Originally posted by sylvainp A 120mm F4 on a 645 was a 120mm F4 and no one would call the lens 85mm F1.4 adapted on a 135 film body
You are right that renaming a lens in that manner is not helpful.
It does, however, make a ton of sense to refer to a 50/1.8 APS-C lens as a "75/2.8 FF-equivalent" lens. Why? Because to all purposes and intents, the APS-C lens will allow you to take the same images that a 75/2.8 lens will allow you to take on FF.
As to why people started to suddenly use "FF currency" (for focal length and widest f-stop) for APS-C lenses, my believe is that prior to the introduction of the digital APS-C format, it was not at all common for
regular photographers to use one and the same lens with different formats. The economics of digital sensors produced the phenomenon of "crop sensors" that worked with lenses that were originally intended for a larger format. This consequence of reusing a mount that is strictly speaking too big for the sensor format used, naturally invited questions like "
What do pictures taken with a 50/1.4 FF lens look like on a crop sensor camera?". The answer is, of course, they'll look like as if you were using an FF camera (something that the vast majority has been doing so far and hence were familiar with) with a 75/2 lens. This gave people a way to understand what to expect from a 50/1.4 on APS-C.
You can blame the industry's convention to label lenses with their focal length instead of with their AOV. If a 50mm lens were labelled "46.79°" then it would have been possible to simply state "

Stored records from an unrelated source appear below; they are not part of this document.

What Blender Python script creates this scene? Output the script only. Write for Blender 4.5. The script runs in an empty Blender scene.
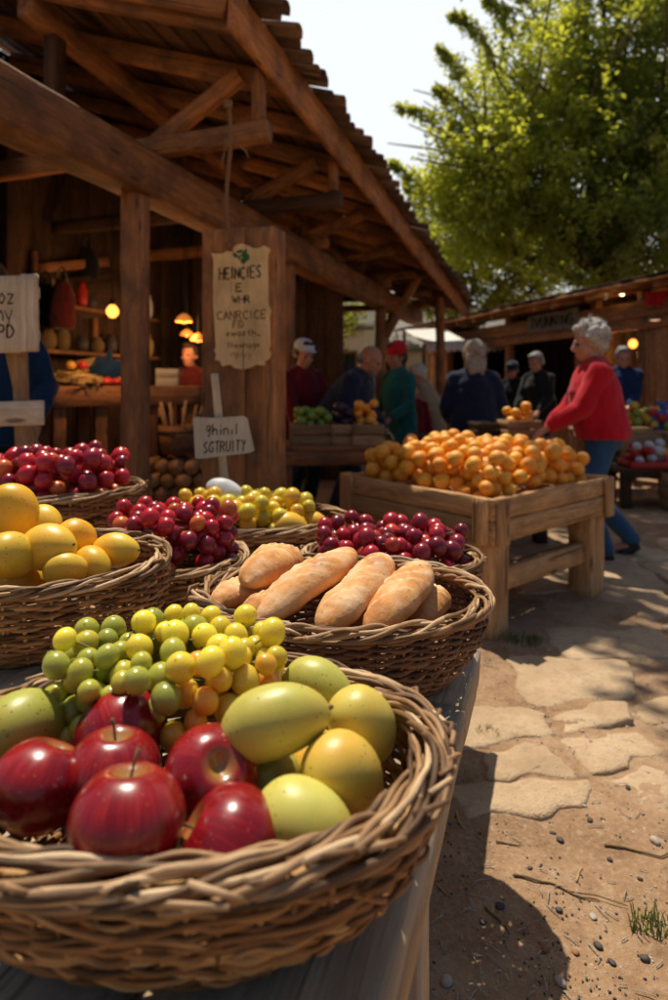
import bpy, bmesh, math, random
from mathutils import Vector, Matrix, Euler, Quaternion, noise

RNG = random.Random(7)
PI = math.pi
V = Vector
def nvec(p):
    return Vector((noise.noise(p + Vector((31.7, 5.3, 11.9))), noise.noise(p + Vector((-7.1, 43.2, 2.6))), noise.noise(p + Vector((17.4, -9.8, 61.3)))))
scene = bpy.context.scene
COL = scene.collection
F = 625.0; CX = 334.0; HY = 385.0; CAMZ = 1.2

def at(px, py, Y):
    """the point at depth Y seen at a place in the photograph (used to read off measurements)"""
    return V(((px - CX) / F * Y, Y, CAMZ - (py - HY) / F * Y))

def ground_at(px, py):
    Y = F * CAMZ / (py - HY)
    return V(((px - CX) / F * Y, Y, 0.0))

U2 = V((.3228, .9465, 0)); V2 = V((.9465, -.3228, 0))
def uv(u, v, z=0.0):
    return U2 * u + V2 * v + V((0, 0, z))

# ------------------------------------------------------------------ mesh collector
class MB:
    def __init__(s):
        s.v = []; s.f = []; s.g = []; s.t = []
    def add(s, verts, faces, grain=None, tint=.5):
        b = len(s.v)
        s.v += [tuple(p) for p in verts]
        s.f += [tuple(i + b for i in f) for f in faces]
        if grain is None:
            s.g += [tuple(p) for p in verts]
        else:
            s.g += grain
        s.t += [tint] * len(verts)
    def build(s, name, mat, parent=None, smooth=True, angle=None, loc=None):
        me = bpy.data.meshes.new(name)
        vs = s.v
        if loc is not None:
            vs = [(p[0] - loc[0], p[1] - loc[1], p[2] - loc[2]) for p in vs]
        me.from_pydata(vs, [], s.f)
        a = me.attributes.new('grain', 'FLOAT_VECTOR', 'POINT')
        a.data.foreach_set('vector', [c for g in s.g for c in g])
        a = me.attributes.new('tint', 'FLOAT', 'POINT')
        a.data.foreach_set('value', s.t)
        if smooth:
            me.polygons.foreach_set('use_smooth', [True] * len(me.polygons))
            if angle: me.set_sharp_from_angle(angle=math.radians(angle))
        if mat: me.materials.append(mat)
        me.update()
        o = bpy.data.objects.new(name, me)
        COL.objects.link(o)
        if parent is not None: o.parent = parent
        if loc is not None: o.location = loc
        return o

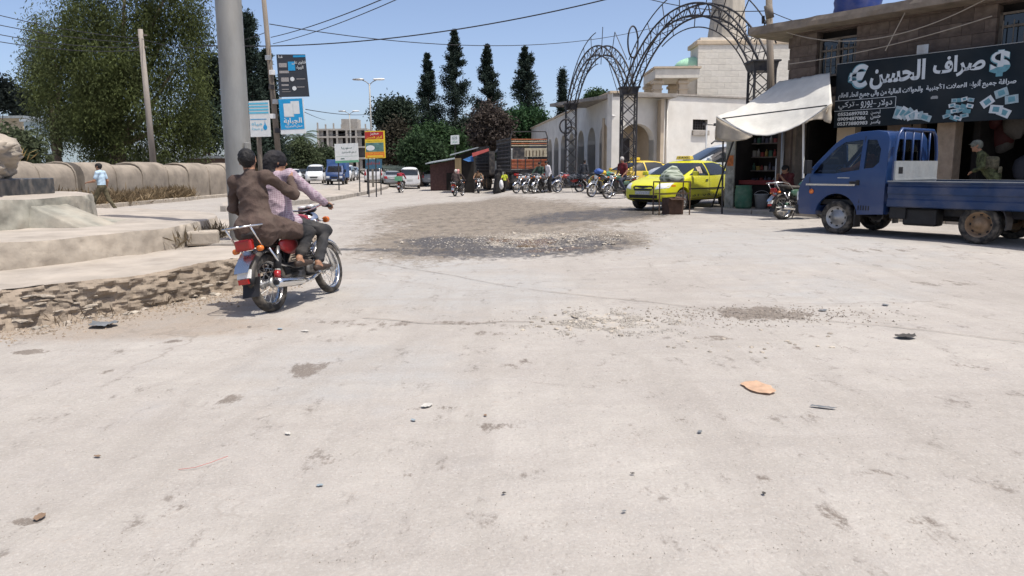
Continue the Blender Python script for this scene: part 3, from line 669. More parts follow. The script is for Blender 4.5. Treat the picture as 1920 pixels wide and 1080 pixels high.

This 46.79° FF lens, will look like a 32.17° lens on APS-C". This would have avoided unhelpful responses like "50mm = 50mm" and "f/2.8 = f/2.8" because no one challenges the fact that the AOV changes when one crops. What most people do not seem to understand is that the idea is not to claim that a 50mm "becomes" a 75mm lens. As a matter of fact, it is correct that the focal length doesn't change. However, it is 100% valid to say that the 50mm lens on APS-C is equivalent to a 75mm lens on FF. So the correct wording is that it is an "75mm FF-equivalent" lens.
Originally posted by sylvainp Anyway tell me this, if I put my 300mm da F4 lens on my pentax K1, I take a picture of a subject in FF mode then switch to crop mode and take the same picture and compare both what change ?
The most obvious change will the the AOV. You'll see a lot less in the cropped frame. This, for obvious reasons, makes it non-trivial to compare images/settings, as it will always remain an apples and oranges comparison in which you can only pick your poison but never do a straightforward comparison.
A much more helpful question is what the difference between two images is that are shot on
- K-1 in FF mode with a 300mm lens at f/4.
- K-1 in crop mode with a 200mm lens at f/2.8.
The answer is (practically) none (let's ignore ISO settings here). I'm writing "practically" because technically the f-ratio should be f/2.67 for the 200mm lens, not f/2.8.
The above assumes that both images will be looked at the same size. If you were to enlarge both by the same factor, you'd get images of different sizes which, again, would make comparisons difficult. You didn't specify the viewing conditions for your thought experiment, but the only fair comparison is to assume that both are printed at the same size or that they are viewed at different magnifications on a screen.
Originally posted by sylvainp Is DOF changed (and in which way) ?
If we assume the same output size then the image taken with the crop mode engaged will show shallower DOF. Yes, that's correct, if you keep the lens and settings constant and only crop, but maintain the same output size, the image taken with the "smaller sensor" will have the shallower DOF (ignoring for the moment, that the image contents are different). This is contrary to the common wisdom that FF cameras produce shallower DOF. The latter piece of wisdom, however, only applies, if one uses the same settings, and equivalent lenses (i.e., a longer focal length on the FF camera).
Perhaps try reading this
article on camera equivalence. The author is a Physicist with a PhD. Anyone claiming that equivalence arguments are nonsense or are made by people who do not understand the physics behind lenses, or are promoted by "
...pixel peepers and shallow dof fanatics around youtube and dpreview comment section...", should be aware that the science is supporting equivalence, not "50mm = 50mm".
P.S.: I'm not using the "Physicist with a PhD" reference to claim correctness of his arguments. I'm only pointing out what anyone disagreeing with the arguments can expect to be up against when claiming that physics is on their side. Of course, his arguments are correct, BTW, I'm merely pointing out that I'm not trying to make an "argument from authority".